No 2: Post a pic of the adoring older child trying not to drop its new Nemesis, then try to get some sleep. Post another pic when Baby turns one.

3. Hygiene

No 1: Sterilise everything religiously and wash all clothes before they wear them. Wash your hands so frequently they start to blister.

No 2: Leave to crawl across dirty floors while you frantically tidy up potential choking hazards. Dress them in anything that isn’t soaked in vomit/faeces (usually slightly stained hand-me-downs from No 1 child - see Point 7).

4. Weaning

No 1: Wean on purely organic food cooked-from-scratch by your own fair hands.

No 2: Wean on the bread crusts that No 1 won’t eat. Adopt an eat it or starve approach to mealtimes.

5. Grape Safety

No 1: Peel, quarter and examine for minuscule remnants of seeds, every grape that appears within a five mile radius.

No 2: Slice grapes in half, or just don’t bother feeding them grapes until they’re about 15.

6. Toilet Training

No 1: Start thinking about potty training the second they start to stand up.

No 2: Leave in nappies way longer than you should because you just can’t be bothered.

7. Attire

No 1: Dress from head to toe in Ted Baker and Jasper Conran outfits bought with all the Debenhams vouchers you were given when they were born.

No 2: Dress in hand-me-downs, regardless of size, personality or gender, because you’re too tired to go shopping and nobody bothers giving you gifts for your second child anyway.

8. TV Time

No 1: Avoid technology and television at all costs - it mashes their mind and disrupts their sleep.

No 2: Plonk in front of baby TV from three weeks old to maintain their trace-like state while you deal with feeding/ dressing/trying to control No 1.

9. Classes and Skills

No 1: Start swimming lessons at ten weeks, music classes from three months. At 18 months enroll at the local football/gymnastic centre. By age six has added French, gymnastics, ukulele classes and drama to his/her repertoire.

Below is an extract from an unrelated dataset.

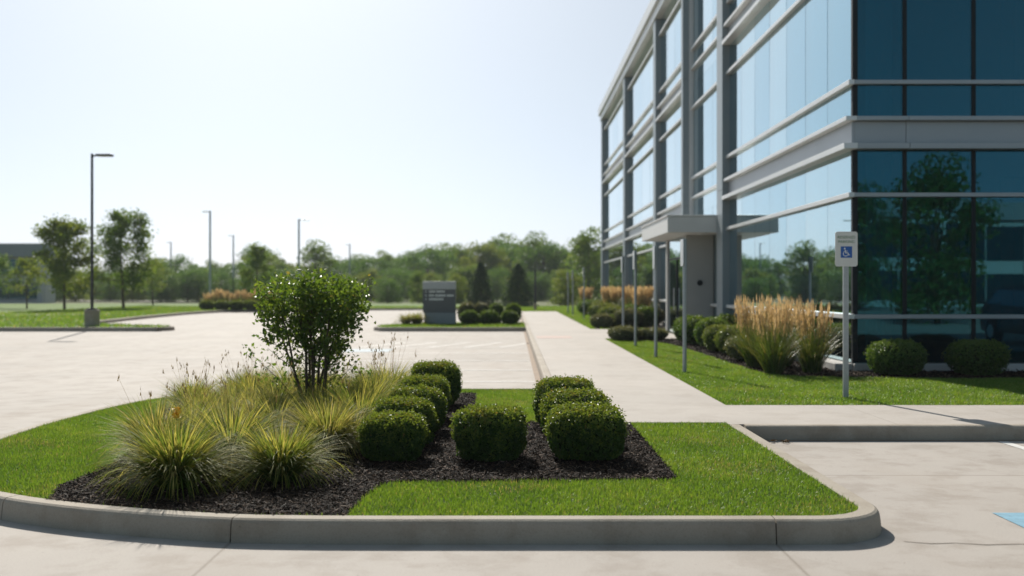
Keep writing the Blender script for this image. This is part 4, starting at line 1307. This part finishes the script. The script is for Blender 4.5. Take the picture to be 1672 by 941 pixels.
bl = [(4.75, 28.6, .8, .72, 'bush_leaf', 'dark round bush by the entrance column, farthest in its row'), (4.72, 27.2, .85, .74, 'bush_leaf', 'dark round bush second from the entrance in its row'),
      (4.85, 25.8, .85, .74, 'bush_leaf', 'dark round bush third from the entrance in its row'), (4.75, 24.2, .8, .62, 'lime_leaf', 'lime green low bush after the dark bushes'),
      (4.85, 23.1, .85, .66, 'lime_leaf', 'lime green low bush nearest the corner reed grasses'), (5.2, 21.9, .95, .62, 'sage_leaf', 'pale sage bush against the glass'),
      (4.75, 21.2, .95, .55, 'sage_leaf', 'pale sage bush behind the left corner reed grass'), (5.35, 26.6, .8, .8, 'bush_leaf', 'dark bush close against the glass near the entrance'),
      (3.1, 29.4, .85, .4, 'sage_leaf', 'low spreading bush at the near side of the entrance walk, by the path'), (3.9, 29.8, .9, .34, 'sage_leaf', 'low spreading bush at the near side of the entrance walk, nearer the door'),
      (3.25, 38.6, .8, .5, 'sage_leaf', 'grassy bush at the far corner of the path and entrance walk'), (3.75, 39.6, .9, .45, 'bush_leaf', 'low bush just past the entrance walk'),
      (4.3, 39.4, 1.0, .7, 'sage_leaf', 'pale bush past the entrance walk beside the third pole'), (4.9, 39.8, 1.0, .75, 'bush_leaf', 'dark bush past the entrance walk under the canopy end'),
      (5.4, 41.4, 1.0, .7, 'sage_leaf', 'pale bush against the facade past the canopy'), (4.2, 44.0, 1.3, .7, 'lime_leaf', 'wide lime bush in the far bed before the tan grasses'),
      (4.9, 42.6, 1.1, .8, 'bush_leaf', 'green bush in front of the canopy side tan grasses'), (4.3, 49.5, 1.5, .75, 'lime_leaf', 'wide lime bush half way along the far bed'),
      (4.3, 58.0, 1.5, .8, 'bush_leaf', 'green bush near the end of the far bed'), (4.9, 57.0, 1.4, .8, 'lime_leaf', 'lime bush near the end of the far bed, against the facade')]
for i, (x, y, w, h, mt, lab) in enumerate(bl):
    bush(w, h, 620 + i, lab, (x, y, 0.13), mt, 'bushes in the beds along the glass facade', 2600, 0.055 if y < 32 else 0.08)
# plants of the sign island and the far left bed
for i, (x, y, w, h, lab) in enumerate(((-1.70, 42.4, .70, .56, 'clipped dark shrub right beside the monument sign'), (-0.90, 42.4, .72, .56, 'middle dark shrub of the front three on the sign island'), (-0.10, 42.4, .64, .56, 'rightmost dark shrub of the front three on the sign island'),
                                       (-1.85, 43.7, .75, .85, 'brownish shrub behind the shrub beside the monument sign'), (-1.25, 43.9, .7, .85, 'tan topped shrub in the back row of the sign island'),
                                       (-0.65, 43.9, .65, .82, 'rounded shrub in the back row of the sign island'), (0.05, 43.9, .65, .82, 'rightmost shrub in the back row of the sign island'))):
    bush(w, h, 660 + i, lab, (x, y, 0.13), 'sage_leaf' if i in (3, 4) else 'bush_leaf', 'shrubs of the sign island', 2400, 0.07)
fountain(0.48, 0.3, 680, 'yellow grass tuft at the left tip of the sign island', (-4.20, 42.2, 0.13), 300, 'fountain_dry', 'grass tufts of the sign island', width=0.03)
fountain(0.52, 0.36, 681, 'yellow grass tuft touching the left side of the monument sign', (-3.78, 42.3, 0.13), 340, 'fountain_dry', 'grass tufts of the sign island', width=0.03)
for i in range(5):
    bush(0.95, 0.62, 690 + i, ['dark low bush at the left end before the far tan grasses', 'low round bush second in line before the far tan grasses', 'low round bush third in line before the far tan grasses',
                               'low round bush fourth in line before the far tan grasses', 'low round bush at the right end before the far tan grasses'][i], (-20.2 + i * 0.98, 70.6, 0.13), 'box_leaf', 'bushes before the far tan grasses', 2000, 0.1)

# ---------------------------------------------------------------- signs, poles, lamps
def text_mesh(body, size, depth=0.001):
    cu = bpy.data.curves.new('t', 'FONT')
    cu.body = body
    cu.size = size
    cu.align_x = 'CENTER'
    cu.align_y = 'CENTER'
    cu.extrude = depth
    o = bpy.data.objects.new('t', cu)
    C.objects.link(o)
    dg = bpy.context.evaluated_depsgraph_get()
    me = bpy.data.meshes.new_from_object(o.evaluated_get(dg))
    bpy.data.objects.remove(o)
    me.materials.clear()
    return me

def rounded_plate(w, h, r, t):
    pts = arc(w / 2 - r, h / 2 - r, r, 0, 90, 5) + arc(-w / 2 + r, h / 2 - r, r, 90, 180, 5) + arc(-w / 2 + r, -h / 2 + r, r, 180, 270, 5) + arc(w / 2 - r, -h / 2 + r, r, 270, 360, 5)
    mb = MB()
    n = len(pts)
    mb.v = [(x, -t / 2, z) for x, z in pts] + [(x, t / 2, z) for x, z in pts]
    mb.f.append(tuple(range(n))); mb.f.append(tuple(reversed(range(n, 2 * n)))); mb.mi += [0, 0]
    for i in range(n):
        j = (i + 1) % n
        mb.f.append((j, i, n + i, n + j)); mb.mi.append(0)
    return mb

def wheelchair(s):
    """access symbol as thin raised shapes on the x-z plane, facing -y"""
    mb = MB()
    def bar(p, q, w):
        p, q = np.array(p), np.array(q)
        d = (q - p) / np.linalg.norm(q - p)
        nn = np.array([-d[1], d[0]]) * w / 2
        c = [p - nn, q - nn, q + nn, p + nn]
        mb.poly([(a * s, 0, b * s) for a, b in c])
    pts = [(0.04 + 0.085 * math.cos(a), 0.86 + 0.085 * math.sin(a)) for a in np.linspace(0, 6.283, 17)[:-1]]
    mb.poly([((a - 0.5 - 0.08) * s, -0.0003, (b - 0.5) * s) for a, b in [(x + 0.36, z) for x, z in pts]])
    o = lambda a, b: (a - 0.5, b - 0.5)
    bar(o(0.36, 0.74), o(0.42, 0.42), 0.10)
    bar(o(0.38, 0.42), o(0.66, 0.42), 0.09)
    bar(o(0.38, 0.60), o(0.60, 0.60), 0.07)
    bar(o(0.64, 0.44), o(0.76, 0.18), 0.09)
    bar(o(0.72, 0.18), o(0.84, 0.22), 0.07)
    ang = np.linspace(R(110), R(350), 14)
    for a, b in zip(ang, ang[1:]):
        bar((-0.08 + 0.25 * math.cos(a), -0.16 + 0.25 * math.sin(a)), (-0.08 + 0.25 * math.cos(b), -0.16 + 0.25 * math.sin(b)), 0.07)
    return mb

sp = empty('accessible_parking_sign', (4.42, 14.1, 0.13), 0, 'white accessible parking sign with blue symbol on a steel post', 'sign')
mb = MB()   # U-channel post
mb.box(-0.034, 0.034, -0.004, 0.004, -0.05, 2.14)
mb.box(-0.034, -0.028, 0.006, 0.034, -0.05, 2.14)
mb.box(0.028, 0.034, 0.006, 0.034, -0.05, 2.14)
mb.build('post', M['galv'], sp)
mb = rounded_plate(0.295, 0.46, 0.03, 0.006)
pl = mb.build('sign_panel', M['sign_white'], sp, (0, -0.012, 1.985))
mb = MB(); mb.box(-0.075, 0.075, -0.001, 0.0, -0.075, 0.075)
bs = mb.build('symbol_panel', M['sign_blue'], pl, (0, -0.0045, -0.04))
w = wheelchair(0.13).build('wheelchair_symbol', M['letter'], pl, (0, -0.0068, -0.04))
for body, z in (('RESERVED', 0.155), ('PARKING', 0.095)):
    me = text_mesh(body, 0.052)
    o = link_mesh('lettering', me, M['sign_green'], pl, (0, -0.0045, z))
    o.rotation_euler = (R(90), 0, 0)

poles = [(2.98, 18.4, 2.32, 'sign pole nearest the camera along the path lawn, seen edge on'), (3.01, 22.3, 2.35, 'second edge on sign pole along the path lawn'), (3.06, 26.4, 2.4, 'third edge on sign pole along the path lawn'),
         (3.25, 31.15, 2.4, 'edge on sign pole standing at the near corner of the entrance walk'), (3.38, 50.0, 2.45, 'edge on sign pole beyond the entrance walk, in front of the far tan grass'), (3.2, 56.0, 2.4, 'edge on sign pole second from the far end of the path'),
         (3.2, 60.8, 2.4, 'edge on sign pole at the far end of the path lawn')]
for x, y, h, lab in poles:
    p = empty('stall_sign', (x, y, 0.13), 0, lab, 'sign', 'stall signs along the path')
    mb = MB()
    mb.tube([(0, 0, -0.05), (0, 0, h)], [0.036, 0.036], 10)
    mb.build('post', M['galv'], p, smooth=False)
    mb = rounded_plate(0.30, 0.46, 0.03, 0.012)
    o = mb.build('sign_panel', M['sign_back'], p, (-0.045, 0, h - 0.24), R(-90))
dp = empty('dark_post', (px(874, 70), 70, 0.1), 0, 'lone dark post at the far left side of the path end', 'post')
mb = MB(); mb.tube([(0, 0, -0.1), (0, 0, 2.7)], [0.07, 0.06], 8); mb.build('shaft', M['pole_dark'], dp)
mb = MB(); mb.tube([(0, 0, 0), (0, 0, 0.5)], [0.10, 0.10], 10); mb.build('sleeve', M['tactile'], dp)

sheet('tactile_paving', [(0.72, 30.7), (1.75, 30.7), (1.75, 32.2), (0.72, 32.2)], 0.154, M['tactile'])

def lamp(x, y, H, label, arm=0.78, side=1, base=True, mat='pole_dark', z=0.13, r=0.062):
    p = empty('lamp_post', (x, y, z), 0, label, 'lamp post', 'lamp posts of the car park')
    if base:
        mb = MB(); mb.tube([(0, 0, -0.1), (0, 0, 0.62), (0, 0, 0.65)], [0.28, 0.28, 0.25], 20)
        mb.build('base', M['kerb'], p)
        mb = MB(); mb.box(-0.15, 0.15, -0.15, 0.15, 0.652, 0.70); mb.build('base_plate', M[mat], p)
    mb = MB(); mb.tube([(0, 0, 0.7 if base else -0.1), (0, 0, H)], [r, r * 0.8], 8); mb.build('pole', M[mat], p)
    mb = MB()
    mb.tube([(0, 0, H - 0.10), (side * 0.22, 0, H - 0.06)], [0.035, 0.03], 6)
    mb.build('arm', M[mat], p)
    mb = MB()
    xs = sorted((side * 0.18, side * arm))
    mb.box(xs[0], xs[1], -0.16, 0.16, H - 0.10, H - 0.02)
    h = mb.build('lamp_head', M[mat], p, bevel=0.02)
    mb = MB(); mb.box(xs[0] + 0.1, xs[1] - 0.06, -0.12, 0.12, H - 0.112, H - 0.102)
    mb.build('lens', M['letter'], h)
    return p
lamp(-16.04, 40.7, 6.6, 'tall dark lamp post on a round concrete base in the left lawn island')
lamp(px(343, 87), 87, 7.9, 'grey lamp post left of the multi stem shrub with its head pointing left', 0.6, -1, False, 'galv', 0.0, 0.10)
lamp(px(488, 99), 99, 8.0, 'grey lamp post rising behind the multi stem shrub with its head pointing right', 0.95, 1, False, 'galv', 0.0, 0.11)
lamp(px(381, 129), 129, 8.0, 'faint distant lamp post above the slim young tree', 0.6, -1, False, 'galv', 0.0, 0.11)
lamp(px(279, 148), 148, 8.0, 'faint distant lamp post right of the tallest young tree', 0.6, -1, False, 'galv', 0.0, 0.11)
lamp(px(571, 155), 155, 8.0, 'faintest distant lamp post above the treeline right of the shrub', 0.6, -1, False, 'galv', 0.0, 0.11)

mn = empty('monument_sign', (-2.92, 42.9, 0.13), 0, 'grey monument sign with white directory lines on the middle island', 'sign')
mb = MB(); mb.box(-0.66, 0.66, -0.20, 0.20, 1.42, 1.74); mb.build('cap', M['mon_light'], mn, bevel=0.01)
mb = MB(); mb.box(-0.655, 0.655, -0.19, 0.19, 0.48, 1.418); pn = mb.build('panel', M['mon_dark'], mn, bevel=0.008)
mb = MB(); mb.box(-0.60, 0.66, -0.21, 0.21, -0.05, 0.478); mb.build('base', M['mon_base'], mn, bevel=0.01)
# three short directory lines: arrow bullet and small raised lettering, too small to read
rgm = np.random.default_rng(3)
for z, wd in ((1.33, 0.62), (1.17, 0.96), (1.02, 0.58)):
    mb = MB()
    mb.poly([(-0.55, -0.1925, z - 0.035), (-0.49, -0.1925, z), (-0.55, -0.1925, z + 0.035)])
    x = -0.40
    while x < -0.40 + wd:
        w = 0.028 + 0.022 * rgm.random()
        mb.box(x, x + w, -0.194, -0.191, z - 0.042, z + 0.042)
        x += w + (0.013 if rgm.random() > 0.14 else 0.05)
    mb.build('lettering', M['letter'], pn)

# ---------------------------------------------------------------- litter by the kerb
rg = np.random.default_rng(9)
for i, (x, y) in enumerate(((2.72, 11.02), (2.80, 10.98), (2.86, 11.05))):
    P = np.column_stack([rg.normal(size=3) * 0.02, rg.normal(size=3) * 0.02, np.full(3, 0.012)])
    V, F = leaves(P, unit(3, rg) + np.array([0, 0, 1.5]), 0.06, 0.6, rg)
    tag(np_mesh('fallen_leaf', V, F, M['dry_leaf'], None, (x, y, 0.004)), 'small brown fallen leaf in the gutter where the island meets the sidewalk kerb', 'leaf', 'fallen leaves in the gutter')

# ---------------------------------------------------------------- air
hz = bpy.data.materials.new('haze')
hz.use_nodes = True
ht = hz.node_tree
for n in list(ht.nodes):
    ht.nodes.remove(n)
ho = ht.nodes.new('ShaderNodeOutputMaterial')
hv = ht.nodes.new('ShaderNodeVolumePrincipled')
hv.inputs['Color'].default_value = (0.93, 0.96, 1.0, 1)
hv.inputs['Density'].default_value = 0.0004
ht.links.new(hv.outputs[0], ho.inputs['Volume'])
mb = MB()
mb.box(-440, 440, -440, 440, -1.06, 16.0)
tag(mb.build('haze', hz), kind='stuff')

No 2: Dragged between community centres, swimming pools and sports halls from day one as mum attempts to keep up with No 1’s hectic schedule. Finally gets a class of her own once No 1 has started school. Shines brighter than ever before and induces gargantuan levels of guilt as Mum realises she should, really, have given her a great deal more attention from the off.

So there you have it. Children are great things. They bring joy and delight wherever they go. But as with anything, from cheesecake to chips, the more you have, the less exciting they are. How anybody has the time or inclination for a third is totally beyond me.